Abhorrent laws

Apr 05, 2009 18:06


"Abhorrent" is the word that President Barack Obama used to describe the new Afghan law that denies women certain extremely basic rights, such as the right to leave their houses on a whim, or the right to decline to have sex with their husbands. This law would, in effect, place all Afghan women under a particularly malign form of house arrest in which their captors would be permitted to rape them with impunity.

I have to agree with Obama here; abhorrent is definitely the word for it. And while we're on the subject of abhorrent laws, it is perhaps worth noting that in many states in Obama's own country, spousal rape has been outlawed only quite recently-1993 in the case of North Carolina, to take one example. Even now that spousal rape is illegal throughout the United States, it is still the case in many states that a woman who has been sexually assaulted by her husband has less recourse to legal protection than one who has been assaulted by a stranger. In some cases, the period during which such an assault can be reported is shorter; in some, a narrower range of unwanted sexual contact is prohibited; in some, the standard for demonstrating that force was used is stricter.

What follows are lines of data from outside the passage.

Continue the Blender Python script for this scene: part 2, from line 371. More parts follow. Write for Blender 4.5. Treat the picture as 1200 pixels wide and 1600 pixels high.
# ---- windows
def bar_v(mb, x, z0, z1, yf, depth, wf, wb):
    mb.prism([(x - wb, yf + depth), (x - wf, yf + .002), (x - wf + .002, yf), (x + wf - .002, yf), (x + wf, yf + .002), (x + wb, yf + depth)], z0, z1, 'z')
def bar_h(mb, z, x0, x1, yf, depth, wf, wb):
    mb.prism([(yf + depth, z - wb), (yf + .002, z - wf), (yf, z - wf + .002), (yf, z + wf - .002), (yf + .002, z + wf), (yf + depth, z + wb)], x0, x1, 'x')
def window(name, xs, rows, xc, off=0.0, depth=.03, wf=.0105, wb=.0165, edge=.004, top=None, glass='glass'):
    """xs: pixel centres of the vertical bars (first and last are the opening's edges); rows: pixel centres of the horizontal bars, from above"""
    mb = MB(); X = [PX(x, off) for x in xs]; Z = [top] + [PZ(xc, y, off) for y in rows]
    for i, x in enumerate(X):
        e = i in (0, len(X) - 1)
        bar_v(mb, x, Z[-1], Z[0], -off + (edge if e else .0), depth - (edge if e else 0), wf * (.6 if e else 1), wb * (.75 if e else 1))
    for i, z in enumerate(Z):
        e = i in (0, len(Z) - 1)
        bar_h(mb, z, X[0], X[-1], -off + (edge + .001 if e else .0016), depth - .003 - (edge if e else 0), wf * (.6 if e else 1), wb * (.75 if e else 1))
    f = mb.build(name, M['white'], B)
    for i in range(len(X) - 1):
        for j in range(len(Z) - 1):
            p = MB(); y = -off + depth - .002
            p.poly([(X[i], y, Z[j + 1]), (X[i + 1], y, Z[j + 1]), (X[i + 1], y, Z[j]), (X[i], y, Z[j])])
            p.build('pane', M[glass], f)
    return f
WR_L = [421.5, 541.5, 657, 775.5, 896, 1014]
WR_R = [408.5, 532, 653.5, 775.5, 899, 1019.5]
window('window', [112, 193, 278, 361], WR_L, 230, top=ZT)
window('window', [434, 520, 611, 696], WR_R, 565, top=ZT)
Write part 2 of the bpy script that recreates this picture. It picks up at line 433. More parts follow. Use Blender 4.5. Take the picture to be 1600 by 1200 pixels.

I think that this, too, is abhorrent. I suppose the idea behind these laws is that a husband has some cause to expect that his wife will consent to have sex with him-but then surely a wife has some right to expect that her husband will not assault her, and isn't this a rather more important right? And, of course, these laws are different from the Afghan law in their gender-neutral reference to spouses-in general, they give a wife just as much latitude to sexually assault her husband as they give him to assault her. But this is not, I think, the sort of equality that does anyone any good.

Abhorrent is the only word for it. I hope that with all the moral outrage going around, there's enough there to fix more than just the Afghan law.